En las sociedades democráticas contemporáneas, la cultura no puede reducirse a un lujo ni a una mercancía. Es, ante todo, un derecho, una herramienta de construcción simbólica, una forma de memoria y una posibilidad de imaginación colectiva. En este sentido, el desfinanciamiento sistemático de instituciones, programas y espacios culturales en Argentina constituye mucho más que una decisión administrativa: se configura como una forma de censura estructural, encubierta pero eficaz, que erosiona el tejido simbólico de la nación y vulnera el patrimonio colectivo.
Desde la transición democrática de 1983, el Estado argentino ha desempeñado un papel central en la promoción y protección de la producción cultural. Instituciones como el Instituto Nacional de Cine y Artes Audiovisuales (INCAA), el Fondo Nacional de las Artes (FNA), el Instituto Nacional del Teatro (INT) o la Comisión Nacional de Bibliotecas Populares (CONABIP), han sostenido una red federal de acceso a bienes simbólicos, impulsando la pluralidad de voces y el derecho a la cultura. Como señala Pierre Bourdieu, "la cultura es un campo de lucha simbólica donde se disputa la definición de lo legítimo" (Bourdieu, 1996). Al desfinanciarla, se restringe esa disputa, y se refuerza la hegemonía de un discurso único y excluyente.
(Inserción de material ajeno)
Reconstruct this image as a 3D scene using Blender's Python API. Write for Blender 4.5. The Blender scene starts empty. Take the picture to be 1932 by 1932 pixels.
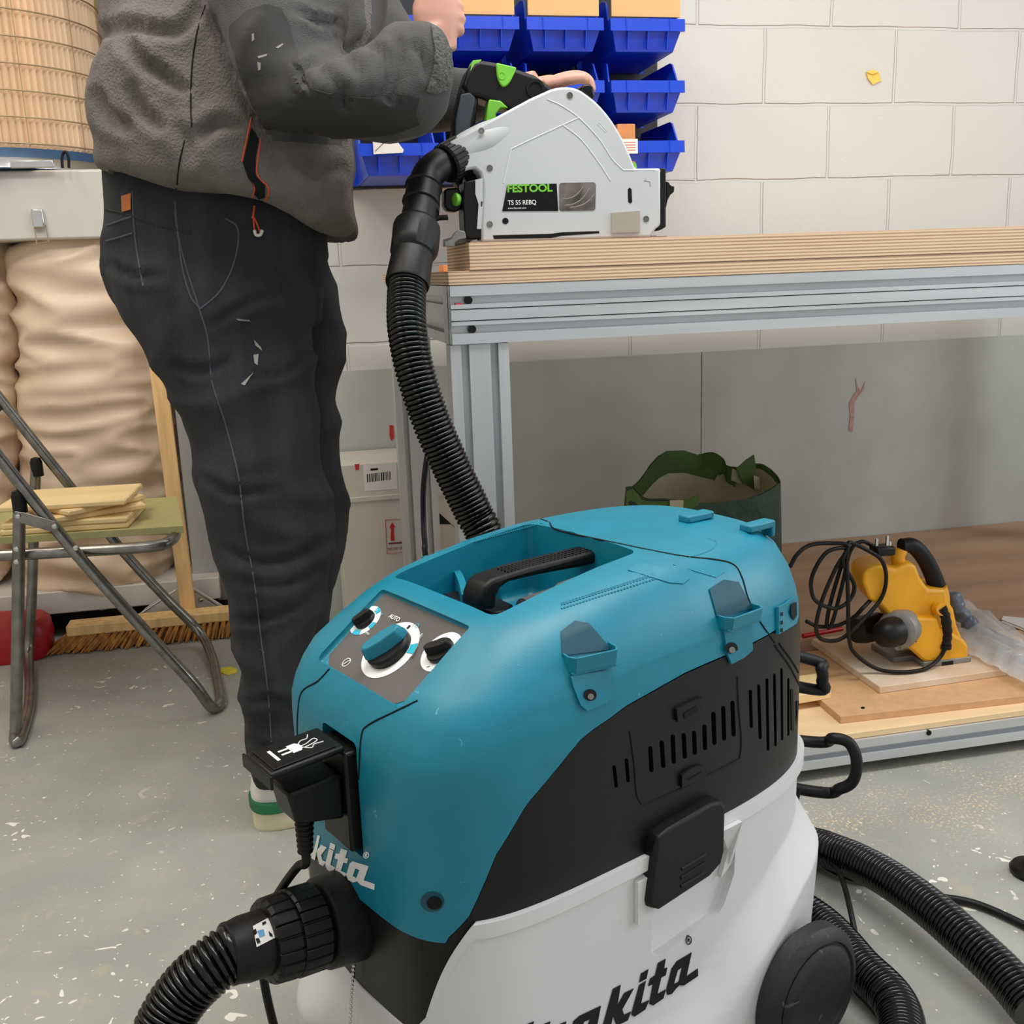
import bpy, bmesh, math, random
from math import sin, cos, pi, radians
from mathutils import Vector as V, Matrix, noise
from mathutils.bvhtree import BVHTree
from mathutils.geometry import tessellate_polygon
random.seed(4)
SC = bpy.context.scene; COL = SC.collection
# ---------------------------------------------------------------- camera (solved from the bench and wall vanishing points)
F = 1952.0
RC = Matrix(((0.97644906, 0.08111471, -0.19991909), (-0.21296129, 0.2139182, -0.95335539), (-0.03456482, 0.973478, 0.22615452)))
CP = V((0, 0, .95))
cd = bpy.data.cameras.new('camera'); cam = bpy.data.objects.new('camera', cd); COL.objects.link(cam)
cd.sensor_width = 36; cd.lens = F / 1932 * 36; cd.clip_start = .02
cam.matrix_world = Matrix.Translation(CP) @ RC.to_4x4(); SC.camera = cam
# ---------------------------------------------------------------- world, lamps, exposure
SC.view_settings.view_transform = 'Standard'; SC.view_settings.look = 'None'; SC.view_settings.gamma = 1
SC.view_settings.use_curve_mapping = False; SC.view_settings.exposure = 0.0
w = bpy.data.worlds.new('world'); SC.world = w; w.use_nodes = True
w.node_tree.nodes['Background'].inputs[0].default_value = (1, .985, .97, 1); w.node_tree.nodes['Background'].inputs[1].default_value = .60
def area(name, loc, sx, sy, power, col, rot=(0, 0, 0)):
    l = bpy.data.lights.new(name, 'AREA'); l.shape = 'RECTANGLE'; l.size = sx; l.size_y = sy; l.energy = power; l.color = col
    o = bpy.data.objects.new(name, l); COL.objects.link(o); o.location = loc; o.rotation_euler = rot; return o
area('ceiling_light_near', (0.6, 1.0, 2.75), 2.0, .6, 46, (1, .985, .96))
area('ceiling_light_back', (1.2, 2.1, 2.75), 2.2, .4, 9, (1, .97, .93))
area('ceiling_light_left', (-1.1, 1.7, 2.75), .5, 1.8, 24, (1, .90, .74))
area('window_light_right', (3.6, 0.6, 1.7), 1.6, 1.6, 42, (.86, .93, 1), (0, radians(80), radians(10)))
# ---------------------------------------------------------------- helpers
def ray(px, py): return RC @ V(((px - 966) / F, (966 - py) / F, -1))
def PL(px, py, p0, n): d = ray(px, py); return CP + d * ((p0 - CP).dot(n) / d.dot(n))
def PY(px, py, y): d = ray(px, py); return CP + d * (y / d.y)
def PX(px, py, x): d = ray(px, py); return CP + d * (x / d.x)
def PZ(px, py, z): d = ray(px, py); return CP + d * ((z - CP.z) / d.z)
def lerp(a, b, t): return a + (b - a) * t
def itp(x, xs, ys):
    if x <= xs[0]: return ys[0]
    for i in range(1, len(xs)):
        if x <= xs[i]: return lerp(ys[i-1], ys[i], (x - xs[i-1]) / (xs[i] - xs[i-1]))
    return ys[-1]
def sst(x): x = max(0, min(1, x)); return x * x * (3 - 2 * x)
def crv(pts, n=8):
    """smooth line through the points"""
    P = [V(p) for p in pts]; P = [P[0] * 2 - P[1]] + P + [P[-1] * 2 - P[-2]]; out = []
    for i in range(1, len(P) - 2):
        a, b, c, d = P[i-1:i+3]
        for k in range(n):
            t = k / n; out.append(.5 * ((2 * b) + (c - a) * t + (2 * a - 5 * b + 4 * c - d) * t * t + (3 * b - a - 3 * c + d) * t ** 3))
    out.append(P[-2]); return out
def resamp(pts, step):
    out = [pts[0]]; acc = 0
    for a, b in zip(pts, pts[1:]):
        L = (b - a).length; s = step - acc
        while s < L: out.append(a.lerp(b, s / L)); s += step
        acc = (acc + L) % step if L > 0 else acc
    return out
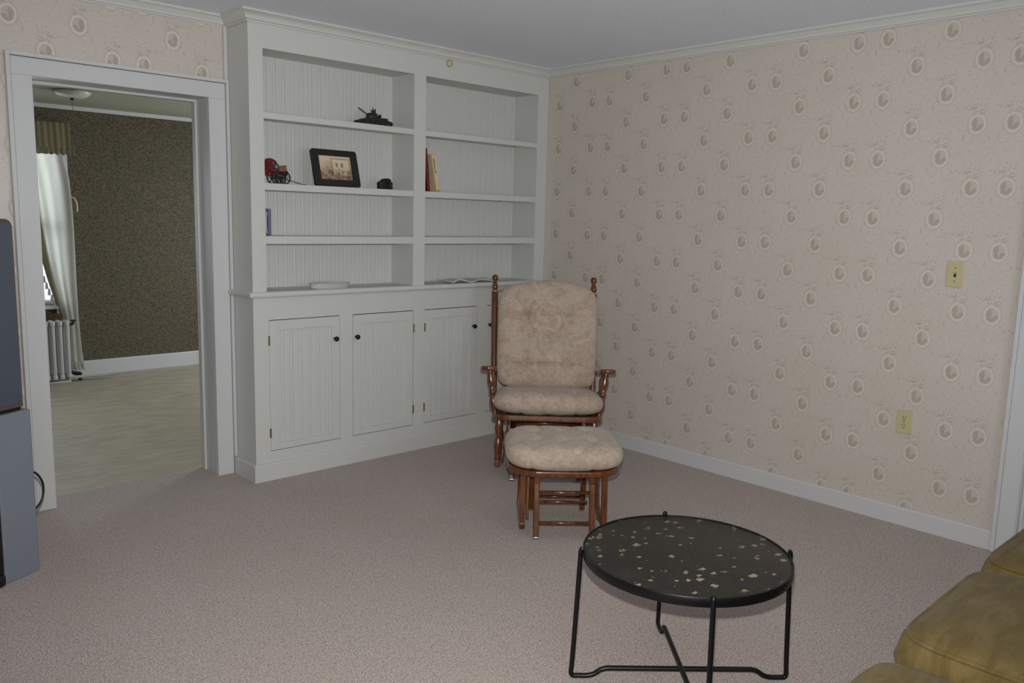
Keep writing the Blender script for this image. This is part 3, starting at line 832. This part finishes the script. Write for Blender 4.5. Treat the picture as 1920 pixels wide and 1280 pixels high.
# framed sepia photograph leaning back on its strut
pf = thing('photo_frame', 'black framed sepia photograph leaning back on the shelf under the tank', 'photo frame', (-1.575, .055, Z2+.002), 0)
fw, fh, lean = .285, .205, math.radians(16)
M = Matrix.Rotation(-lean, 4, 'X')
Mf = M @ Matrix.Rotation(PI/2, 4, 'X')
bm = BM()
def rrect(w, h, r, y0=0, n=5):
    pts = []
    for cx, cy, a0 in ((w/2-r, y0+r, -PI/2), (w/2-r, y0+h-r, 0), (-w/2+r, y0+h-r, PI/2), (-w/2+r, y0+r, PI)):
        for k in range(n+1):
            a = a0+PI/2*k/n; pts.append((cx+r*math.cos(a), cy+r*math.sin(a)))
    return pts
out = rrect(fw, fh, .014); inn = rrect(fw-.084, fh-.070, .0015, .036)
def frame_ring(bm, outp, innp, z0, z1, M):
    n0 = len(bm.verts); n = len(outp)
    lay = [[bm.verts.new((x, y, z)) for x, y in pp] for pp, z in ((outp, z0), (outp, z1), (innp, z1), (innp, z0))]
    for a, b in zip(lay, lay[1:]+lay[:1]):
        for k in range(n): bm.faces.new((a[k], a[(k+1) % n], b[(k+1) % n], b[k]))
    bm.verts.ensure_lookup_table(); xform(bm, n0, M)
frame_ring(bm, out, inn, -.004, .012, Mf)
obj('frame', bm, plain('black_wood_frame', (26, 22, 21), .55), pf)
bm = BM()
w2, h2 = fw-.082, fh-.068
vs = [bm.verts.new(Mf @ Vector(c)) for c in ((-w2/2, .035, .004), (w2/2, .035, .004), (w2/2, .035+h2, .004), (-w2/2, .035+h2, .004))]
vb = [bm.verts.new(Mf @ Vector(c)) for c in ((-w2/2, .035, .001), (w2/2, .035, .001), (w2/2, .035+h2, .001), (-w2/2, .035+h2, .001))]
uv = bm.loops.layers.uv.new('UVMap')
f = bm.faces.new(vs)
for l, c in zip(f.loops, ((0, 0), (1, 0), (1, 1), (0, 1))): l[uv].uv = c
bm.faces.new(vb[::-1])
for k in range(4): bm.faces.new((vs[k], vb[k], vb[(k+1) % 4], vs[(k+1) % 4]))
obj('photo_print', bm, PHOTO, pf)
bm = BM(); bar(bm, M @ Vector((0, .006, .14)), (0, .105, .004), .004, .04, 0, (1, 0, 0)); obj('strut', bm, BLACKG, pf)

# small black camera
cm = thing('camera', 'small black domed camera standing alone near the divider on the shelf', 'camera', (-1.255, .07, Z2+.001), 0)
bm = BM(); box(bm, -.0445, .0445, -.018, .018, 0, .042, .005, 3); obj('body', bm, BLACKG, cm)
bm = BM(); prism(bm, [(-.027, 0), (-.025, .010), (-.014, .019), (.004, .022), (.022, .020), (.031, .012), (.033, 0)], -.015, .015, Matrix.Translation((.002, 0, .041)) @ RXm); obj('viewfinder_hump', bm, BLACK, cm)
bm = BM(); lathe(bm, [(.017, 0), (.017, .004), (.015, .005), (.013, .003), (.002, .002)], Matrix.Translation((.004, -.018, .021)) @ RXm, 24); obj('lens_mount', bm, BLACK, cm, 40)
bm = BM(); box(bm, -.040, -.033, -.0185, -.017, .033, .037); obj('flash_lamp', bm, STEEL, cm)
bm = BM(); lathe(bm, [(.005, 0), (.005, .004)], Matrix.Translation((-.036, 0, .042)), 12); obj('shutter_button', bm, BLACK, cm)

# books
PAGES = plain('book_pages', (196, 190, 176), .8)
def book(name, label, h, d, th, mat, loc, lean=0.0, rz=0.0, cover=None):
    t = thing(name, label, 'book', loc, rz)
    M = Matrix.Rotation(-lean, 4, 'Y')      # tilt towards -x
    bm = BM(); n = 0
    obox(bm, (.001, d/2, h/2), (.002, d, h)); obox(bm, (th-.001, d/2, h/2), (.002, d, h)); obox(bm, (th/2, .001, h/2), (th, .003, h), None, .0008, 1)
    for v in bm.verts: v.co = M @ v.co
    obj('cover', bm, cover or mat, t)
    bm = BM(); obox(bm, (th/2, d/2, h/2), (th-.0041, d-.008, h-.006))
    for v in bm.verts: v.co = M @ v.co
    obj('pages', bm, PAGES, t)
    return t, M
BLK = plain('black_cover', (18, 16, 17), .5); MAR = plain('maroon_cover', (92, 16, 24), .45); CRM = plain('cream_cover', (206, 186, 148), .5); GRYC = plain('grey_cover', (150, 146, 144), .5)
book('book', 'thin black book pressed against the divider beside the maroon book', .115, .13, .007, BLK, (-1.0135, .018, Z2), 0.0)
book('book', 'tall maroon book leaning between black and cream books', .252, .165, .020, MAR, (-.982, .022, Z2+.0005), .105)
b3, M3 = book('book', 'cream book with dark spine lettering leaning on the maroon book', .222, .150, .024, CRM, (-.918, .016, Z2+.0005), .205)
bm = BM(); 
INK = plain('dark_ink', (46, 38, 32), .6)
import random as _r
rr_ = _r.Random(3); zz = .197
while zz > .112:      # unreadable spine marks
    L_ = rr_.uniform(.004, .009); obox(bm, (.0122, -.0009, zz-L_/2), (rr_.uniform(.005, .008), .0006, L_)); zz -= L_+rr_.uniform(.0012, .003)
for v in bm.verts: v.co = M3 @ v.co
obj('spine_lettering', bm, INK, b3)
bm = BM(); obox(bm, (.012, -.0005, .005), (.0236, .001, .010))
for v in bm.verts: v.co = M3 @ v.co
obj('spine_band', bm, plain('yellow_band', (176, 158, 70), .5), b3)
# purple paperback and clear case
b4, M4 = book('book', 'small purple book standing at the end of the third shelf', .139, .10, .018, plain('purple_cover', (106, 100, 128), .35), (-2.0105, .022, Z3), 0.0)
dc = thing('disc_case', 'clear plastic case with a pale curved edge squeezed behind the purple book', 'case', (-2.0305, .02, Z3), 0)
bm = BM(); obox(bm, (.007, .06, .071), (.012, .12, .140), None, .001); obj('case', bm, plain('smoky_plastic', (120, 118, 106), .2), dc)
bm = BM(); tube(bm, [(.0145-.006*math.sin(PI*k/12), -.001, .012+.110*k/12) for k in range(13)], .0018, 6); obj('edge_strip', bm, plain('pale_lilac', (226, 220, 232), .3), dc, True)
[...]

La censura ya no se ejerce sólo mediante la prohibición directa de contenidos, sino también a través de mecanismos de omisión: se recortan presupuestos, se vacían instituciones, se obstaculiza el acceso a becas y subsidios, se abandonan proyectos de formación y exhibición. Esta forma de censura, al decir de Judith Butler, "opera en el nivel de lo que puede ser dicho y escuchado, de lo que tiene condiciones materiales de posibilidad" (Butler, 2004). En otras palabras, el silenciamiento no requiere represión abierta, sino la simple imposibilidad de producir y circular sentido.
Este vaciamiento cultural atenta contra lo que Silvia Rivera Cusicanqui denomina el "archivo vivo" de los pueblos: esas prácticas, saberes, lenguajes y estéticas que configuran la identidad colectiva y permiten la reactivación de la memoria histórica. Al eliminar las condiciones materiales para su transmisión, se produce una forma de desmemoria inducida. La cultura no es solo un espejo, sino un campo de posibilidad: un "espacio de anticipación de otras formas de vida", en palabras de Achille Mbembe (2020). Por eso, su debilitamiento no afecta solo a los artistas, sino a toda la ciudadanía.
En el contexto argentino actual, la reducción drástica de los fondos destinados a cultura se presenta como parte de un proyecto ideológico más amplio: la mercantilización de lo público, la destrucción de lo común y la exaltación del individualismo. Esta mirada ignora que la cultura es un bien estratégico para la democracia, y que sin acceso equitativo a ella, se empobrece el debate público, se debilita la educación crítica y se pierde la posibilidad de imaginar futuros distintos.
Beatriz Sarlo ha insistido en que "el Estado es el garante de una república letrada", entendiendo por tal un espacio donde las voces disidentes, las narrativas subalternas y las estéticas populares tengan lugar. El desfinanciamiento cultural es, en este sentido, una forma de silenciamiento selectivo: no todas las voces se ven igualmente afectadas; las más precarias, las periféricas, las que cuestionan el orden dominante, son las primeras en ser apagadas.
En conclusión, el desfinanciamiento de la cultura en Argentina no debe ser entendido como un simple ajuste presupuestario, sino como una práctica de censura neoliberal que compromete la diversidad, la memoria y la soberanía simbólica del país. Defender la cultura es defender la posibilidad de nombrar el mundo de otro modo, de construir comunidad y de resistir frente a la imposición del silencio.